Reader says Firefox 'most administrator-unfriendly program' he's used
A reader of the Redmond Report, a column run by Redmond magazine writers says Firefox is inferior to Internet Explorer when it comes to security. This is what he, David, had to say:
"I don't care how many patches are released for IE, or how few for Firefox. I patch Microsoft products with WSUS, which automatically approves critical and security patches so they install on all the client PCs without admin or user involvement. Even if the PC is sitting at a log-in prompt, IE will be patched automatically. And I have an e-mail waiting for me each morning to notify me of errors or problems.
With Firefox, I'm relying on an update mechanism that cannot be monitored, and requires user intervention to initiate updates. It's the most administrator-unfriendly program I've allowed on my network.
I don't have any unpatched instances of IE on my business LAN. I hope that's true of Firefox, as well, but I have no easy way of knowing.

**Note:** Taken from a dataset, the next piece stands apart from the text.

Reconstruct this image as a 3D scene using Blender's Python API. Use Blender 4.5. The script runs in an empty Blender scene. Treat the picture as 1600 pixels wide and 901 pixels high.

It only takes one unpatched vulnerability, so unless Firefox can assure me that it'll never require even a single security patch, I'm at much greater risk from Firefox than I ever will be from IE. As a user, I'd probably prefer Firefox, but not from the admin standpoint."'
Well, this may be all well and good for a more experienced computer user, but I'd contend for the average and the casual computer user Firefox is overall the wiser choice of the two.
He does have a point about the update mechanism though; why can't Mozilla's browser install updates automatically? Especially for those who don't use their browser every day, this would seem to be common sense, and surely it wouldn't be hard to implement. Hopefully we don't have to wait for Firefox 4 for this sort of thing.
In either case, I'm very happy with the browser and won't be switching back to IE anytime soon. Of course, I'm kind of stubborn (this was the very thing which made me reluctant to switch to Firefox in the first place years ago). Does this change anyone else's mind?